After I stopped engaging and essentially disappeared, some people noticed and would text me wondering what happened.  These happened to be the people I was closest to. This was an amazing way of finding who truly cared about me. Those who didn’t ever notice I was even gone made me realize I wasn’t as connected to them and that — if I wanted to be — I would have to work harder to build those relationships. Relationships are work.  Many of us want them, but want it to be a breeze that lifts them without effort. If you owned a plane, it would have to be maintained to fly.  The more fuel you put in, the higher and further you could go, but if you don’t tend to it for long enough it will rust and be unusable. Tend to those you love.

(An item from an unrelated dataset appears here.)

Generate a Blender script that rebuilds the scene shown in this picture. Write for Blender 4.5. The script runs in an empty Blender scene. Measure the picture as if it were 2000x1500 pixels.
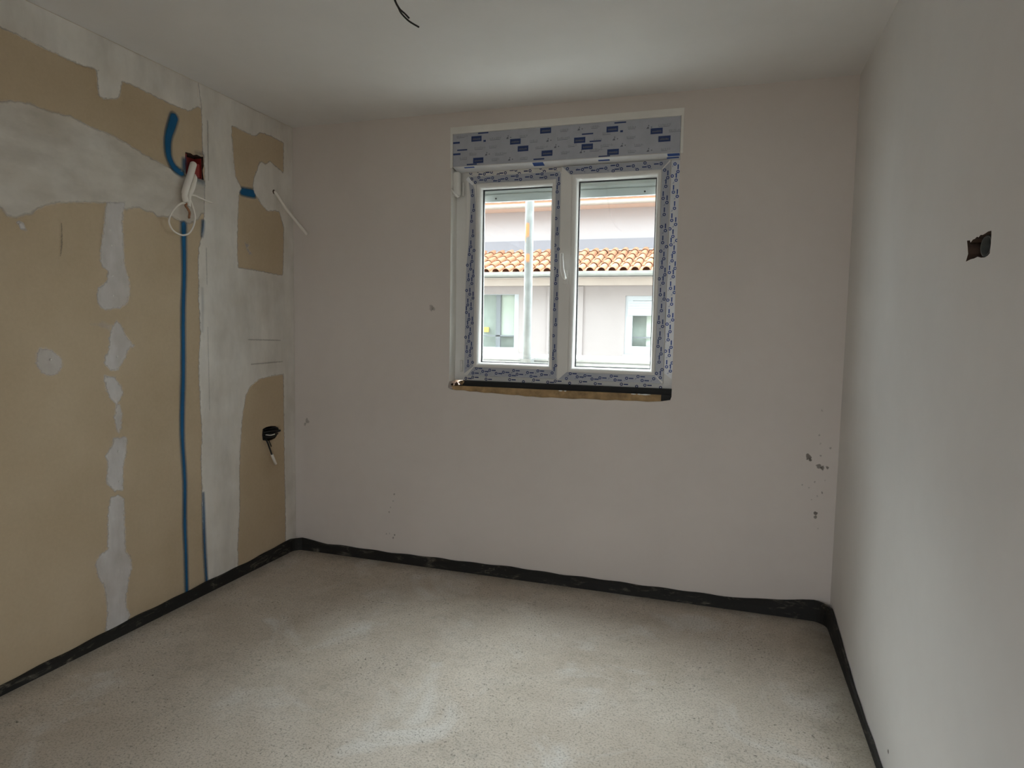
import bpy, bmesh, math, random
from mathutils import Vector, Matrix
random.seed(7)
sc = bpy.context.scene
col = sc.collection

# ------------------------------------------------------------------ camera
W, H, REAR = 3.083, 2.6, -4.45          # room: x 0..W, y REAR..0, z 0..H ; the window wall is y = 0
CAM, F_PX, YAW, PITCH, ROLL = (2.5418, -3.453, 1.393), 1279.4, 0.3129, 0.0793, 0.0174
fwd = Vector((-math.sin(YAW)*math.cos(PITCH), math.cos(YAW)*math.cos(PITCH), -math.sin(PITCH)))
rt0 = Vector((math.cos(YAW), math.sin(YAW), 0)); up0 = rt0.cross(fwd)
rt = rt0*math.cos(ROLL)+up0*math.sin(ROLL); up = up0*math.cos(ROLL)-rt0*math.sin(ROLL)
cd = bpy.data.cameras.new('camera'); cam = bpy.data.objects.new('camera', cd); col.objects.link(cam)
m = Matrix((rt, up, -fwd)).transposed().to_4x4(); m.translation = CAM; cam.matrix_world = m
cd.sensor_fit = 'HORIZONTAL'; cd.sensor_width = 36.0; cd.lens = 36.0*F_PX/2000.0; cd.clip_start = 0.02
sc.camera = cam

# ------------------------------------------------------------------ sky, exposure
SKY = 8.4
SUN, SUN_EL, SUN_AZ, SUN_ANGLE = 21.0, 53, 19, 56          # sun behind thin cloud, over the roofs opposite and a little to the left
wd = bpy.data.worlds.new('overcast_sky'); sc.world = wd; wd.use_nodes = True
bg = wd.node_tree.nodes['Background']; bg.inputs[0].default_value = (0.90, 0.95, 1.0, 1); bg.inputs[1].default_value = SKY
vs = sc.view_settings
vs.view_transform = 'Standard'; vs.look = 'None'; vs.exposure = 0.2; vs.gamma = 1.0; vs.use_curve_mapping = False
sc.cycles.max_bounces = 10; sc.cycles.diffuse_bounces = 7; sc.cycles.glossy_bounces = 3; sc.cycles.transparent_max_bounces = 24
sc.cycles.adaptive_threshold = 0.03
sc.cycles.sample_clamp_indirect = 30.0
sl = bpy.data.lights.new('hazy_sun', 'SUN'); sl.energy = SUN; sl.angle = math.radians(SUN_ANGLE); sl.color = (0.97, 0.985, 1.0)
so = bpy.data.objects.new('hazy_sun', sl); col.objects.link(so); so.location = (-8, 30, 25)
so.rotation_euler = Vector((-math.sin(math.radians(SUN_AZ))*math.cos(math.radians(SUN_EL)), math.cos(math.radians(SUN_AZ))*math.cos(math.radians(SUN_EL)), math.sin(math.radians(SUN_EL)))).to_track_quat('Z', 'Y').to_euler()
ADDED_DOOR_X0, ADDED_DOOR_X1, ADDED_DOOR_Z = 2.00, 2.54, 2.20      # door opening added behind the camera to brighten the room
def portal(name, loc, rot, sx, sy):               # sampling guide at an opening: lets Cycles find the sky through it
    ld = bpy.data.lights.new(name, 'AREA'); ld.shape = 'RECTANGLE'; ld.size = sx; ld.size_y = sy
    ld.cycles.is_portal = True
    o = bpy.data.objects.new(name, ld); col.objects.link(o); o.location = loc; o.rotation_euler = rot
portal('window_daylight', (1.67, 0.31, 1.70), (-math.pi/2, 0, 0), 1.24, 1.30)
portal('added_door_daylight', ((ADDED_DOOR_X0+ADDED_DOOR_X1)/2, REAR-0.16, ADDED_DOOR_Z/2), (math.pi/2, 0, 0), ADDED_DOOR_X1-ADDED_DOOR_X0, ADDED_DOOR_Z)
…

Without constantly checking my phone, I found myself with a lot of free time. Early on I filled my time with meditation, as well as some slip-up distractions like gin rummy/video slots (which I now limit) and politics (what a crazy past year for politics this was), but overall I started choosing what I focused on carefully. I got in tune with how things I read and watched made me feel. Things that lifted my spirit stayed and if something or someone didn’t make me feel good most of the time, I would put distance there. Over time, I moved away from the things that caused me pain and found myself with love and joy all around me. I had more energy to explore the world, going on trip after trip and without looking at a phone screen or searching for the best background to take a pic, I mainly was just in the moment enjoying it all. I accomplished more work, had time to write and also some more to be creative (like now). I made going to the gym a top priority, less for vanity and more for how it made me feel. I learned to cook many more dishes, and nourished my body with good foods. I slept better with less stress. I read every day about things that matter and learn from people I have come to admire. I took new risks and real changes happened, I moved to a new city on the other side of the nation (literally) and saw a lot of stress disappear from my life. I found myself, loved myself and grew to be happy through being thankful.

There were times when I wanted to brag about all that I was accomplishing and doing. I wanted to post the incredible places I had visited, but I then asked myself “why?”  Upon questioning the motives, it wasn’t to lift others up like this post is, but was to feel a sense of pride and to ultimately show off. When we show off, we instinctually know it’s not a loving thing to do. So, I stopped the competition I feel our society often is wrapped up in, and each time I resisted the urge the ego has shown up less often. Does he still show up in me?  Yes, but far less than before and I usually spot him coming sooner.

The next thing that came was finding the power in really communicating with people. I started sharing things I really wanted to with the people I love. I would send a link to an article I read to the exact person I wanted to see it instead of just posting on my feed like I used to. I would take a picture of a building I thought a friend would this was interesting. I would share what I was learning with people I knew would be open to hearing. I made phone calls (something that was very rare for me in the past). I was giving real attention to my relationships for the first time in years. People could feel the loving energy I was sending just to them and I was receiving it back in a powerful way that I hadn’t felt in years.

I ask you now, why are you on social media?  Be honest with yourself.  What does it give you?  What do you give to it?

Just by recognizing the “Whys” you’ll better be able to know how it’s affecting you and then you can decide if a break would be good for you, too.

No likes, comments or follows necessary.